Extracted records:
○ ○ ○

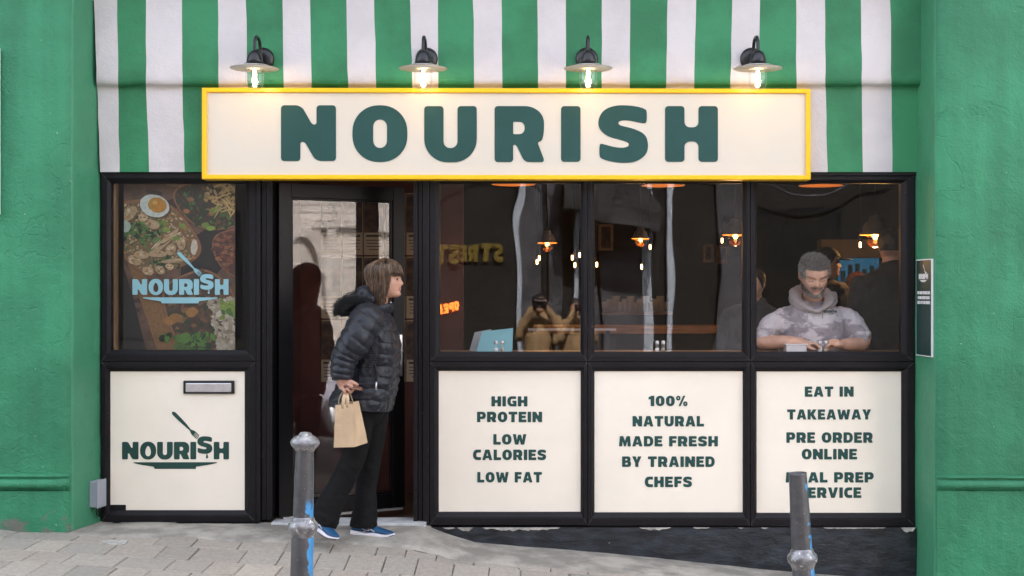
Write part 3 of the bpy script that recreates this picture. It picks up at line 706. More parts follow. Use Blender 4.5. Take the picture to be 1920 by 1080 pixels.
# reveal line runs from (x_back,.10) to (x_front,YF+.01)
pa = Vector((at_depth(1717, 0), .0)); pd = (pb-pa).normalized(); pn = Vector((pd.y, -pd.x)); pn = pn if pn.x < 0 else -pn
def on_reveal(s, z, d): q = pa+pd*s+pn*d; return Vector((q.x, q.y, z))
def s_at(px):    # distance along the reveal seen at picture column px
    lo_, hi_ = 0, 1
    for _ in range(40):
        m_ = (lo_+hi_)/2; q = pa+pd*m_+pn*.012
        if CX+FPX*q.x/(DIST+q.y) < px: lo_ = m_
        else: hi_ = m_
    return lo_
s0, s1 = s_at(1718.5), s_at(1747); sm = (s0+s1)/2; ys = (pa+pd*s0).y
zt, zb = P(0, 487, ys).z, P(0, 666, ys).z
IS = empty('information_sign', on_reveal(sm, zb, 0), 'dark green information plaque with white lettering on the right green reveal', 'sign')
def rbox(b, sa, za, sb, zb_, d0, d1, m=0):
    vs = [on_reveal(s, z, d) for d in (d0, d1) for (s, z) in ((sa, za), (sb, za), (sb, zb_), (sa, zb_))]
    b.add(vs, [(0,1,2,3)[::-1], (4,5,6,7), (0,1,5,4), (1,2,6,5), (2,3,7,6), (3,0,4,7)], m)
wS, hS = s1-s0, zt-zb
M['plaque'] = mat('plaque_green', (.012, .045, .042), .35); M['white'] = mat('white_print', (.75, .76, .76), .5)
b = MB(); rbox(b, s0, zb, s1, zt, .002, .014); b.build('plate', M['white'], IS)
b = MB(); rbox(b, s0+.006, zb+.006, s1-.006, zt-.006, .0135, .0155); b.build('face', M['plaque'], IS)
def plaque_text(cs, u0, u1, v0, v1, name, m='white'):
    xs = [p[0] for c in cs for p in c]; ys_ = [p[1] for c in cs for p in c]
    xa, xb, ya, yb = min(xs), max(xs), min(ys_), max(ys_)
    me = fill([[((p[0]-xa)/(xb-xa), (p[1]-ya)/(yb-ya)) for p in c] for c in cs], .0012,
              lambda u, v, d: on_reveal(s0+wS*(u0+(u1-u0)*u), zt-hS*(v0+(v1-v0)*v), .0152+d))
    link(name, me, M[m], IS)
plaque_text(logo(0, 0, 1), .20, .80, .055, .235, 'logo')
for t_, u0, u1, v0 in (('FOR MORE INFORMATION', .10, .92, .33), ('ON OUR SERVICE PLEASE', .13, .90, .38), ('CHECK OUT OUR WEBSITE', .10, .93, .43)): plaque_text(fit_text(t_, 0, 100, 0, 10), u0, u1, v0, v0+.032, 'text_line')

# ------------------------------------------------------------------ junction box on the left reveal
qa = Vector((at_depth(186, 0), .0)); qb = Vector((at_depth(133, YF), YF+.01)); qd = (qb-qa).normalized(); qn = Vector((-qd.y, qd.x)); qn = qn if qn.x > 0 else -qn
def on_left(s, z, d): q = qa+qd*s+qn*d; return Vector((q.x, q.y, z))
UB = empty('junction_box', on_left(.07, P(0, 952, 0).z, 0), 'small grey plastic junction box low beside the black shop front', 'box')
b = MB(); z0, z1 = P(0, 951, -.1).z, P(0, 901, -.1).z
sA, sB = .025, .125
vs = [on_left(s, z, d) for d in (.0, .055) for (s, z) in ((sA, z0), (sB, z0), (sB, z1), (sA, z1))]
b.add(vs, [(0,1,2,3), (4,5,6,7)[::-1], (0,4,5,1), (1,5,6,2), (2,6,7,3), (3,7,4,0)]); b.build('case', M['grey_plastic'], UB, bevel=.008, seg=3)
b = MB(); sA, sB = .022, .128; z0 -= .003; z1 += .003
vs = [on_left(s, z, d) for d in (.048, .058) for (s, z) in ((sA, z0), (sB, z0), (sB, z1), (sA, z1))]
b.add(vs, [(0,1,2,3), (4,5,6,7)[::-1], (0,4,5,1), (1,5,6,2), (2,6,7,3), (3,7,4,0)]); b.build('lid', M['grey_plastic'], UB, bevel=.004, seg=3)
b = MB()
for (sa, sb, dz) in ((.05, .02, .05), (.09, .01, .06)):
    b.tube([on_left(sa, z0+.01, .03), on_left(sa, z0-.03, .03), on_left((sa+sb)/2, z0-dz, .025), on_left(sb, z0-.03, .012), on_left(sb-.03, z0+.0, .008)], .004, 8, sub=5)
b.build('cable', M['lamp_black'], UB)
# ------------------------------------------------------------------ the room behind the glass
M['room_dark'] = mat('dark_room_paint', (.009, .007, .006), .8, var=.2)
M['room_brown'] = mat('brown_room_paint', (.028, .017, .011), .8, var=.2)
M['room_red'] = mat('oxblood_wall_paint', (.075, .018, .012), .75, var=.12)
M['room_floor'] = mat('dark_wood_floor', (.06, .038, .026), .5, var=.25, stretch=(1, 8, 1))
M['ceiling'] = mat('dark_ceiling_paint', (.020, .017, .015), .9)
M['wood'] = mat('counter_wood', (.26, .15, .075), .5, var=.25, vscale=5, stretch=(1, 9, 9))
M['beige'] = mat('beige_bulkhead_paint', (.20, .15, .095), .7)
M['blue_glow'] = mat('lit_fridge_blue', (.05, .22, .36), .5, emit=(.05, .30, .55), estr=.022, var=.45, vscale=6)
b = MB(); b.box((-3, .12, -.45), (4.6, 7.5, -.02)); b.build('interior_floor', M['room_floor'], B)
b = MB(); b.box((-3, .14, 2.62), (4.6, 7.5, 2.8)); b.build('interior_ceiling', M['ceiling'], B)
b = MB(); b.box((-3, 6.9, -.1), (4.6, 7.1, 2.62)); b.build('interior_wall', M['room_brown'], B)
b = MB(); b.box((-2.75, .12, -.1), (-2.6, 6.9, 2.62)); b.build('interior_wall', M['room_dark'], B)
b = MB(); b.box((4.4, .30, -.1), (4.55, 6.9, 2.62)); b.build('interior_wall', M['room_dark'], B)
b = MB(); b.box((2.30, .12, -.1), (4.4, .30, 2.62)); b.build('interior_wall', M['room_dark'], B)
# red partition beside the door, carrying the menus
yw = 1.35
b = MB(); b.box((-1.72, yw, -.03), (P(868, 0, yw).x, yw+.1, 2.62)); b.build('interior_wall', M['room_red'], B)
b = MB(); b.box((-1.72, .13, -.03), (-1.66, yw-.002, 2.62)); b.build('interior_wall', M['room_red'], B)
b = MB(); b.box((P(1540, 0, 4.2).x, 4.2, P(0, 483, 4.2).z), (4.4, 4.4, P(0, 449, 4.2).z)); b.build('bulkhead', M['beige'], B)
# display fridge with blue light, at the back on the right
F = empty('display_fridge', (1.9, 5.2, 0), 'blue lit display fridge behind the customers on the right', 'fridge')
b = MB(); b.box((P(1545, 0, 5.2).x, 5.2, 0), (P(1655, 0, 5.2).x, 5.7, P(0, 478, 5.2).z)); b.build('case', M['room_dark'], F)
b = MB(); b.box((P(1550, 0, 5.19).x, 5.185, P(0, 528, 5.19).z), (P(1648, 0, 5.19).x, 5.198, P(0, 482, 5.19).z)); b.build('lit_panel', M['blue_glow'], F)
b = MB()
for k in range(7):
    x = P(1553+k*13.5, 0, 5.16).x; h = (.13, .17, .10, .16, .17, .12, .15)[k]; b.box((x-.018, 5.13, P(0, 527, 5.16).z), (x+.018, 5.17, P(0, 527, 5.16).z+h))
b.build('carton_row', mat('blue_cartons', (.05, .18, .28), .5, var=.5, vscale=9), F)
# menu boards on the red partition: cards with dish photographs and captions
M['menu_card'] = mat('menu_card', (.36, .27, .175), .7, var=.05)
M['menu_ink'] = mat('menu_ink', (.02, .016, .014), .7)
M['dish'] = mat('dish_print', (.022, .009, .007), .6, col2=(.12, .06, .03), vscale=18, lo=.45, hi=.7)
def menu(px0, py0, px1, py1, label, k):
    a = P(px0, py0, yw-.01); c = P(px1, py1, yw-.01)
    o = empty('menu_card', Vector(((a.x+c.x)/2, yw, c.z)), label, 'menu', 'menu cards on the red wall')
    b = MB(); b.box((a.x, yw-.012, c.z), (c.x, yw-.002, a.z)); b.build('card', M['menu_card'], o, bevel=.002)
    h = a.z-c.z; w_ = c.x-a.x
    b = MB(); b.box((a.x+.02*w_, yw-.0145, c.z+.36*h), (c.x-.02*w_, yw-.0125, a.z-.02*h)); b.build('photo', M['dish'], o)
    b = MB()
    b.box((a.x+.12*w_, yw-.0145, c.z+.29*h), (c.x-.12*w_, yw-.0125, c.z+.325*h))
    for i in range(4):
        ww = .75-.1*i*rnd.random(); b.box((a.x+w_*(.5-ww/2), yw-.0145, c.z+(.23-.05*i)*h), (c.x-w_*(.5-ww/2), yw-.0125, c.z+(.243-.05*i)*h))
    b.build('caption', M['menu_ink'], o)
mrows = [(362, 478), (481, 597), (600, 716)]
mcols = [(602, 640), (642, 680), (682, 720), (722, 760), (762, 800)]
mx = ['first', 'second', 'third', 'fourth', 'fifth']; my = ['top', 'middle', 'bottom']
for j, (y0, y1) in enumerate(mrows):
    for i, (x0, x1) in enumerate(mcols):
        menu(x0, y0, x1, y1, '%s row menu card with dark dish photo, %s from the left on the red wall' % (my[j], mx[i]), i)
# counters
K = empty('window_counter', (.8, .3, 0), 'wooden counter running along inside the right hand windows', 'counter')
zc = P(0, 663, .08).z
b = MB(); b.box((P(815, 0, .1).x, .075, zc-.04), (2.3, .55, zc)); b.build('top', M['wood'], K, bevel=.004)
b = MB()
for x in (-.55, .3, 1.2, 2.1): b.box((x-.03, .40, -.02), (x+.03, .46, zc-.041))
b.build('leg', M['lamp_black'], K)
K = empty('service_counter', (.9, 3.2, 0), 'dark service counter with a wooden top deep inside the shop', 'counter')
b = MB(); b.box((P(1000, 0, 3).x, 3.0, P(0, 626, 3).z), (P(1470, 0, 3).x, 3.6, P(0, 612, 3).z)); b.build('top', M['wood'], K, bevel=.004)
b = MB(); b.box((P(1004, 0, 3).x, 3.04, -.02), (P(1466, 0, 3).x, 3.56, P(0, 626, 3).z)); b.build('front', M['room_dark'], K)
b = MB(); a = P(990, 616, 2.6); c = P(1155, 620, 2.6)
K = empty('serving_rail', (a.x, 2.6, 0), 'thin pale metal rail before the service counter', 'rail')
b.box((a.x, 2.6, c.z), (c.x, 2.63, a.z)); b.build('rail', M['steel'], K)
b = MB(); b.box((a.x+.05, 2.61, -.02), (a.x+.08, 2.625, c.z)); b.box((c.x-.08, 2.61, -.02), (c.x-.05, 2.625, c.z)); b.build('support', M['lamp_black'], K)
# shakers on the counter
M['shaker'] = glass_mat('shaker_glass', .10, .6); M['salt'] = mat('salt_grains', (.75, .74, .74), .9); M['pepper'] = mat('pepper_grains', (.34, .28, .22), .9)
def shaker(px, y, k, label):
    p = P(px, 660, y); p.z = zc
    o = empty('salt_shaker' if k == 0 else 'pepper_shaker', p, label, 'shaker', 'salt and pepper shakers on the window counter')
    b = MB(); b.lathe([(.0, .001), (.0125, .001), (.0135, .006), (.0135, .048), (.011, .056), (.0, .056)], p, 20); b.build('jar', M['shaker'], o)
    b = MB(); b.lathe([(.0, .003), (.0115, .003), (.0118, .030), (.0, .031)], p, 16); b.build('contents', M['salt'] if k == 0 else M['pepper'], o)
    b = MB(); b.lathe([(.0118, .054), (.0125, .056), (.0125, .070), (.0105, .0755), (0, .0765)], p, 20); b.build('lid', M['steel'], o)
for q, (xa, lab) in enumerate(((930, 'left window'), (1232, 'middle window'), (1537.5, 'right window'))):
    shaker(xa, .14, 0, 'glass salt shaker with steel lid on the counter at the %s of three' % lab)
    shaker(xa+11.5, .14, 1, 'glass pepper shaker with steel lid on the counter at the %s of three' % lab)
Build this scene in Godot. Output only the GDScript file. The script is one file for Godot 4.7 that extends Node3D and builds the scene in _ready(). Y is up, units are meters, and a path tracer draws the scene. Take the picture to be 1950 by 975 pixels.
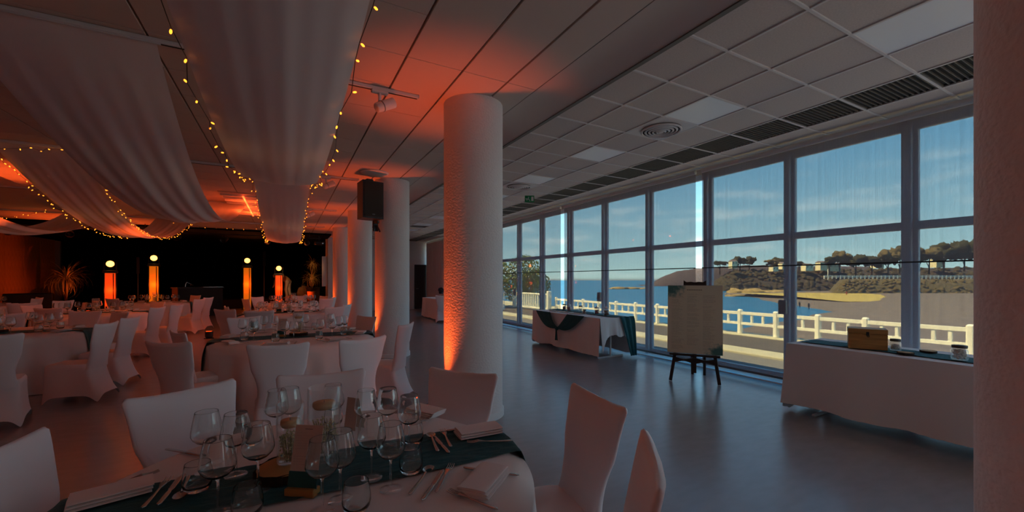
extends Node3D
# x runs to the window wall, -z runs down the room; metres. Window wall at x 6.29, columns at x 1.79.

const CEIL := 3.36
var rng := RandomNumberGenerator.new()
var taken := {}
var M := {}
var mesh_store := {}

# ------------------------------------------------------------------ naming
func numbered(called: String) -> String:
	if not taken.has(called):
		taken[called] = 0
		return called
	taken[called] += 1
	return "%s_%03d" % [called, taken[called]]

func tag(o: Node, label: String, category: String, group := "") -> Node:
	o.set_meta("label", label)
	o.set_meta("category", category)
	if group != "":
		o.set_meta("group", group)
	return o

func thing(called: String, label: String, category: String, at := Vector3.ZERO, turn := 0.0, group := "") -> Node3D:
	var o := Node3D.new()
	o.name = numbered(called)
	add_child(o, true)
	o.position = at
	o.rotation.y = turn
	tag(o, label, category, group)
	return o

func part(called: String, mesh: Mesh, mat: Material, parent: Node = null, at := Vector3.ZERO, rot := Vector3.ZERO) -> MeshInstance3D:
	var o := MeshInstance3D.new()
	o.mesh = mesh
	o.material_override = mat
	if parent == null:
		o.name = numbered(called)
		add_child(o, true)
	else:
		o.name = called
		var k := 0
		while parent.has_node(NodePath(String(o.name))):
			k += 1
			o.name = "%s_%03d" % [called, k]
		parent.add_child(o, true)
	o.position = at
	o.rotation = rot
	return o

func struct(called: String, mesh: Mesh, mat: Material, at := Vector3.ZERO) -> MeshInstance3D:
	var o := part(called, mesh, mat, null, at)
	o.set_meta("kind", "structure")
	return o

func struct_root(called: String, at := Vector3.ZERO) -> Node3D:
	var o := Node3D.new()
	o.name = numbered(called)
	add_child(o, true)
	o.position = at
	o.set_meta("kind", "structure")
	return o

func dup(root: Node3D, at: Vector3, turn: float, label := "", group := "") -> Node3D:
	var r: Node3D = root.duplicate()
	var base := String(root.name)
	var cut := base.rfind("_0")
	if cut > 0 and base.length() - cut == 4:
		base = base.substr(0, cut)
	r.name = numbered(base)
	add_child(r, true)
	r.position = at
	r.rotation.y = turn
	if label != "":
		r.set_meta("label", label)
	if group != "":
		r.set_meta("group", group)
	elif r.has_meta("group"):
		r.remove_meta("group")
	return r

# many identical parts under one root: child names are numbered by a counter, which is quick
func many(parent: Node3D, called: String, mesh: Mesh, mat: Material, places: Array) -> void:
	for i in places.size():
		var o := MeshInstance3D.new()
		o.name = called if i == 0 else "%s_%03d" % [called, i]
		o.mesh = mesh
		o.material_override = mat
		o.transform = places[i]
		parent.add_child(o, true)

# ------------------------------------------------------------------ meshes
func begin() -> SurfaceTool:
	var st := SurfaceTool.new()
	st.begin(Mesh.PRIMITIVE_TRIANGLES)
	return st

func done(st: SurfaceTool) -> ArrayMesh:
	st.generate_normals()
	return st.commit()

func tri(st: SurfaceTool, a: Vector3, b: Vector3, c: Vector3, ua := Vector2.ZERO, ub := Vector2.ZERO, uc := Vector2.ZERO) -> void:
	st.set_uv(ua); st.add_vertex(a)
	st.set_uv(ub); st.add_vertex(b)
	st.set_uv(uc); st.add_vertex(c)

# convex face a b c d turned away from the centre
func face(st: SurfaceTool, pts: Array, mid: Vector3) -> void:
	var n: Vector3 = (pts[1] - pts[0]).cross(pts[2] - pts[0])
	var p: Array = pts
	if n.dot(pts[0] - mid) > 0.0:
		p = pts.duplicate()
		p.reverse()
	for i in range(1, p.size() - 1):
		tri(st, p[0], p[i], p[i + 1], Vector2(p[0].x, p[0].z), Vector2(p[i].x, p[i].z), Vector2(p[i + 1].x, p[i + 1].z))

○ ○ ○

Requirements: Determine how many lines in the data above contain the string "that". Give nothing except the number.

Full answer: 2